Since the primary object of the scientific theory is to express the harmonies which are found to exist in Nature, we see at once that these theories must have aesthetic value. The measure of the success of a scientific theory is, in fact, a measure of its aesthetic value, since it is a measure of the extent to which it has introduced harmony in what was before chaos. ~ English science writer J.W.N. Sullivan
Any and every quality of beauty found in Nature is entirely within the mind of its perceiver. One could contend that the exhibition itself is agnostic with regard to aesthetics. Yet that conclusion is belied by an onslaught of evidence.
Every instant of existence may rightly be considered an aesthetic experience. The regularity with which we check our theories of the world via aesthetics suggests beauty is an integral aspect of both Nature and our own nature. Morality is founded on fairness, which is an appraisal of balance.
That does not mean that aesthetics serves as apt signposts to comprehend the mechanics of Nature. The symmetries found in physics equations must be broken for existence to materialize. Evolution is a process of deviation, not harmony.
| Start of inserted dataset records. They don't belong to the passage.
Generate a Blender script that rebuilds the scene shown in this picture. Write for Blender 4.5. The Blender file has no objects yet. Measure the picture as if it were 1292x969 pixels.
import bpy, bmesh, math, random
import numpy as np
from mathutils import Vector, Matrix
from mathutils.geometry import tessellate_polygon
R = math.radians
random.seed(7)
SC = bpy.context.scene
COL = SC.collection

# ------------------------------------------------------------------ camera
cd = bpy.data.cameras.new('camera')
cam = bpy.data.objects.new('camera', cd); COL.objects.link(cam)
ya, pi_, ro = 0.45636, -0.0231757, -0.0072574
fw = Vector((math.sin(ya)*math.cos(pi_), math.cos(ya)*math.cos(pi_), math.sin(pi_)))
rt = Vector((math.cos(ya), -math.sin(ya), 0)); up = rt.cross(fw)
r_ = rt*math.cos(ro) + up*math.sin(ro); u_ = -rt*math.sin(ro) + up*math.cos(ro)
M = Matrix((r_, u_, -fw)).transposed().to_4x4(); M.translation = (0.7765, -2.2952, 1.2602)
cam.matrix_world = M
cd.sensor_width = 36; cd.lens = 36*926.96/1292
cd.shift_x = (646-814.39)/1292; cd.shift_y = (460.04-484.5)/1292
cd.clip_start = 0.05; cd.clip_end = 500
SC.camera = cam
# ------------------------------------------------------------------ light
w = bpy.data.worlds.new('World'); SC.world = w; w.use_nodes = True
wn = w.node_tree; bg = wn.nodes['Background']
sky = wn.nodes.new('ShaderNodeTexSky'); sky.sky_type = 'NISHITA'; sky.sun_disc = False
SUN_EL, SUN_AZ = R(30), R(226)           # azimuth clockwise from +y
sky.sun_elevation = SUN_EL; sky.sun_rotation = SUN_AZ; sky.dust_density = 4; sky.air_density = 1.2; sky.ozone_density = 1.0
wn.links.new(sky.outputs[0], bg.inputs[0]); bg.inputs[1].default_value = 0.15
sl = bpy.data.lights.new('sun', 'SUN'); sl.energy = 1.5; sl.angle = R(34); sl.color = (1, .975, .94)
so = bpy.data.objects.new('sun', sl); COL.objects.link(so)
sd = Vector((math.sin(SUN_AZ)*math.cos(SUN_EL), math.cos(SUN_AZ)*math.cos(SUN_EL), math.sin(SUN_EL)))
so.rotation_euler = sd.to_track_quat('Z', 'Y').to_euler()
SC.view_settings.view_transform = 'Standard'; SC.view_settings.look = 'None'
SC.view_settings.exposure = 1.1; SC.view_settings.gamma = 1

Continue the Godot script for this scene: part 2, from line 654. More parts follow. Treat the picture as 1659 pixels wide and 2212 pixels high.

We cannot comprehend chaos. Our minds insist on fabricating order even when it cannot possible be. The aesthetics that guide us are heuristics to find what we need, not to apathetically characterize what is before us.
That Nature offers a surfeit of beauty, that a hidden order may be discovered amid seeming confusion, suggests that the mind behind Nature – coherence – creatively revels in diversity, intricacy, and pomp. Despite a vast chasm in scale and complexity, the aesthetics of Nature’s mind and our own appear aligned.
In mathematics, squaring the circle is impossible because p is a transcendental number. Therein the deepest beauty lies – trying to comprehend what is impossible to fully understand. If it were any other way, beauty would be a cul-de-sac.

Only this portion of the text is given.